Incline Dumbbell Press 4X12

Dumbbell Row 4X12

Tricep Pushdown 4X8

Dumbbell Hammer Curl 4X8

Your second training day will focus on the lower body. You will alternate between quad dominant and hamstring dominant movements.

Wednesday (Day 2)

Barbell Squat 4X8

Romanian Deadlift 4X8

Leg Press 4X12

Leg Curl (lying, sitting or standing) 4X12

Seated Calf Raise 3X15

Standing Calf Raise 3X8

Your third and final weight training day will consist of vertical pushing and pulling movements. During this day you will also perform extra posterior deltoid exercises for shoulder health.

Friday (Day 3)

Barbell Military Press 4X8

Neutral Grip Pulldown 4X8 (use a bar that will allow you to grip at shoulders width)

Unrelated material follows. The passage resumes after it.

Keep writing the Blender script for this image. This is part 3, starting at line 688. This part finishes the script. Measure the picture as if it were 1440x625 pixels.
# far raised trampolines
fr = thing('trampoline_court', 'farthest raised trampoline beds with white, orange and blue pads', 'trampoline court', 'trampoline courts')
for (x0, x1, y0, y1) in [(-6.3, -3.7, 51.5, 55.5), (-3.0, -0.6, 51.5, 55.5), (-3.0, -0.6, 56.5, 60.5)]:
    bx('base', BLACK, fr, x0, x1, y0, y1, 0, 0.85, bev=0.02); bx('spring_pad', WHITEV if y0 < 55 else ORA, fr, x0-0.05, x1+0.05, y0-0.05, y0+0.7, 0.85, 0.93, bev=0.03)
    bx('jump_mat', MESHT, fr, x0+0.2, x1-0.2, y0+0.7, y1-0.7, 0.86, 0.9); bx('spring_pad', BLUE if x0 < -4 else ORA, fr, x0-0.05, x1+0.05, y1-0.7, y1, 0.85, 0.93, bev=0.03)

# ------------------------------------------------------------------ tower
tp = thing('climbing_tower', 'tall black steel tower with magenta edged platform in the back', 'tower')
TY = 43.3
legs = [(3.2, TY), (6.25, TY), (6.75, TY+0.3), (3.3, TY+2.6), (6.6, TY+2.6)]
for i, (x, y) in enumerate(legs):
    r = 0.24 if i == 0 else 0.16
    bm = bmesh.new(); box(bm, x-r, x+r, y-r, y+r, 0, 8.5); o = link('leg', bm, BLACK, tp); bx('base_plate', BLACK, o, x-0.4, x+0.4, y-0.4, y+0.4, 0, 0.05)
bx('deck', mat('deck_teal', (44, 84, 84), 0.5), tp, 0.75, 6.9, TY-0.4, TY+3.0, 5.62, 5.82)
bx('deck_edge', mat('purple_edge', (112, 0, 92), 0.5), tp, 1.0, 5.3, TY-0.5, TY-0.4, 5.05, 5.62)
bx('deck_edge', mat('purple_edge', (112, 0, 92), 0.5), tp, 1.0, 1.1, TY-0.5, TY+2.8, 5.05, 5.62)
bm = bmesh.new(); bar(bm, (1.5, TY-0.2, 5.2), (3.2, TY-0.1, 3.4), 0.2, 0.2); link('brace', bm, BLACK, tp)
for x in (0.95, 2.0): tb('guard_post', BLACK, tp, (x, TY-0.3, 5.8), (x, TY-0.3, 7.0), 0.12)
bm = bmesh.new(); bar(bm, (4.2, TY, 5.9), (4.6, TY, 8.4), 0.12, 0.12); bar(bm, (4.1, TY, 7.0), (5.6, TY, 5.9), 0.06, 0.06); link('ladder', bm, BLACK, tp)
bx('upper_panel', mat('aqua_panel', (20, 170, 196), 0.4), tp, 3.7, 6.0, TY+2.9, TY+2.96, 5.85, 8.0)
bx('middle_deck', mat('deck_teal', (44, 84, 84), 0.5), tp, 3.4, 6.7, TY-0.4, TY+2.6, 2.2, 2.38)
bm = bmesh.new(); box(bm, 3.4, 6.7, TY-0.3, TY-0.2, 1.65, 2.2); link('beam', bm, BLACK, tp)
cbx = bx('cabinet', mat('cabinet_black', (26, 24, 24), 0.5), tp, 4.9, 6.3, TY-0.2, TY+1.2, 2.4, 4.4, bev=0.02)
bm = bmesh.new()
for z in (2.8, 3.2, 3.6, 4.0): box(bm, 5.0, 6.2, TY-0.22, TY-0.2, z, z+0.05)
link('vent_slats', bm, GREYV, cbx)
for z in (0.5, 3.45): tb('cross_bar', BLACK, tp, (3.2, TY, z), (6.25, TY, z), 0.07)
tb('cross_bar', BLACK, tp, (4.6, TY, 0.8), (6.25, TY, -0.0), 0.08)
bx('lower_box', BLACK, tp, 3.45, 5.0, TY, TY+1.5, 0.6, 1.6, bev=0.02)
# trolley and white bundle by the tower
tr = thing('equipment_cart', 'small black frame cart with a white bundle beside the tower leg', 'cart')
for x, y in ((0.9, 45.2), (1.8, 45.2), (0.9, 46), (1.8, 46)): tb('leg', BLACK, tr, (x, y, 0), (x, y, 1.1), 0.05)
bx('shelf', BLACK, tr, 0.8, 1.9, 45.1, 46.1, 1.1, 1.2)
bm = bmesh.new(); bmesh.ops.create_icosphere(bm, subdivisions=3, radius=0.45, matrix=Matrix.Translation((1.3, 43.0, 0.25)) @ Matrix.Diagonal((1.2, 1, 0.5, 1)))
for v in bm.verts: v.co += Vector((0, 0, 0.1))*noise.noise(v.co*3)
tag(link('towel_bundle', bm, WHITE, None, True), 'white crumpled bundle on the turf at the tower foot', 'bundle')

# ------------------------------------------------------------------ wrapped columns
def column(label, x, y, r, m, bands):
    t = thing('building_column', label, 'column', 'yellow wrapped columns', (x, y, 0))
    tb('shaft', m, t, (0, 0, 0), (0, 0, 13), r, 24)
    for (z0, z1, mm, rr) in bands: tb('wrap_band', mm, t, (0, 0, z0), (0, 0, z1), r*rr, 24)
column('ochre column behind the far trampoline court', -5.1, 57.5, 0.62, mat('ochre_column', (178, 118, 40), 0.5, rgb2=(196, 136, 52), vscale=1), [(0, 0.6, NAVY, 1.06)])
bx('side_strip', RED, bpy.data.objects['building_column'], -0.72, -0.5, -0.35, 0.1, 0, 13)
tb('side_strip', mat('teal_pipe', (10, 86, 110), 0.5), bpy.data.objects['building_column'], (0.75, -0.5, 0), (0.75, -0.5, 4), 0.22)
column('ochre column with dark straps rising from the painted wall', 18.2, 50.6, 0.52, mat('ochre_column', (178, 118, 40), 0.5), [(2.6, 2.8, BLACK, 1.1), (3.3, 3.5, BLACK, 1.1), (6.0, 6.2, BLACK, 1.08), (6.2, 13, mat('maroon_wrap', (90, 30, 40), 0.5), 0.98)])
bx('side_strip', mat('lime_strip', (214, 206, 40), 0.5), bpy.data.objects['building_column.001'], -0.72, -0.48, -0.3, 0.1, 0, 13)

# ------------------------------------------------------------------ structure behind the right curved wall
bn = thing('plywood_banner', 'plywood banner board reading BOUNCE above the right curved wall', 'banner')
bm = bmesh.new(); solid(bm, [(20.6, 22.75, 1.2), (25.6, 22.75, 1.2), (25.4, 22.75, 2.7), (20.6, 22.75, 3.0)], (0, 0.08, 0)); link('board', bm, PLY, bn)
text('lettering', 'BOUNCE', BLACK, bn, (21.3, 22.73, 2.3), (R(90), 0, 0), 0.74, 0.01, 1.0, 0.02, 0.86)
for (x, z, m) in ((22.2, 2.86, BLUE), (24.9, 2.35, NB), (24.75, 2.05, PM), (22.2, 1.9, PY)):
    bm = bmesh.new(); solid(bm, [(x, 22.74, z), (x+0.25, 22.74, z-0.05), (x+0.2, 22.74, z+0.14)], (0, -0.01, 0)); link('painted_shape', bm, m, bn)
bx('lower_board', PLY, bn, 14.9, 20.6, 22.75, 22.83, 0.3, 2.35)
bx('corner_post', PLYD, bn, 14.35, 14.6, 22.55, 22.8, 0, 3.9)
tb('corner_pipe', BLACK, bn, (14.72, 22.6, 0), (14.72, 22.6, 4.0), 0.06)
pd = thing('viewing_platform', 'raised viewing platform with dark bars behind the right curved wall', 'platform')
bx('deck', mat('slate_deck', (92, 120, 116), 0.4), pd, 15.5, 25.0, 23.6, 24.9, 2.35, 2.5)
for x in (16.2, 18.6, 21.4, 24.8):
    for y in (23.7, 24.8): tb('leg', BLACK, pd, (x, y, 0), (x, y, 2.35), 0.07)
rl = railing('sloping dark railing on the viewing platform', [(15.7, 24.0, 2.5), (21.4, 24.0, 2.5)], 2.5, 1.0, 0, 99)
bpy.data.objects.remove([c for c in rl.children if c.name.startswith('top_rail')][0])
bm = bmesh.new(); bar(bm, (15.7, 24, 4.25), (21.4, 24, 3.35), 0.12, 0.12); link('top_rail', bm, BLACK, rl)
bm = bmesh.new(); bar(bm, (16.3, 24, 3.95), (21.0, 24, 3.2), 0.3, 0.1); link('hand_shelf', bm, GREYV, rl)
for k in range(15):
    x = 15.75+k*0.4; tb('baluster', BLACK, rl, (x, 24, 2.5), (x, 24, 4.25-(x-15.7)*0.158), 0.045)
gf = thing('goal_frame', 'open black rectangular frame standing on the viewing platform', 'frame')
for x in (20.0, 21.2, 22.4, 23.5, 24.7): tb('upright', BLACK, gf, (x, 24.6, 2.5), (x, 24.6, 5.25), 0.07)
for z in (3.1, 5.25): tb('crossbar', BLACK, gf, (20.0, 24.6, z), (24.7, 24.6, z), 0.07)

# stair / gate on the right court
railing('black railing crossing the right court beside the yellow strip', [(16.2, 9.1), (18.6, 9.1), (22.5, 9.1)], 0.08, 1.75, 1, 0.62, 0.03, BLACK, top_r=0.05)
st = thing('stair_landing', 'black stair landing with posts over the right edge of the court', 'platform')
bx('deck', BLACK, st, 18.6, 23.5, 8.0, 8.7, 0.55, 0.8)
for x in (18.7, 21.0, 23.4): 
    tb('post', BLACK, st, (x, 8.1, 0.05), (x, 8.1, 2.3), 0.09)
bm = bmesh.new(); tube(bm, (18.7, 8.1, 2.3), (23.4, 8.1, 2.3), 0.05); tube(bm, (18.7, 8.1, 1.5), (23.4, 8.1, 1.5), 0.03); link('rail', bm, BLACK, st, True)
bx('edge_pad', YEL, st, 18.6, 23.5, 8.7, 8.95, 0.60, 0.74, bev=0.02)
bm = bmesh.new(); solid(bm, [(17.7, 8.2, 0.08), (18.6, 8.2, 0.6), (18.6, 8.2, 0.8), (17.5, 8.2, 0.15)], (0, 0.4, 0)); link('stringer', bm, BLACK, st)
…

Dumbbell Shoulder Press 4X12

Lat Pulldown 4X12

Facepull (or any rear delt exercise) 4X12

Barbell Curl 4X12

Skullcrusher 4X12


So what do you do on the other two days? Well that’s up to you. I suggest saving a day for core work and some cardio. Remember cardio doesn’t have to equal a trip to the treadmill. You can play a game of basketball or go for a hike. Keep it interesting.


So copy this down and give it a try. Remember to always perform a routine for at least 12 weeks. Both strength and size gains take time and consistency.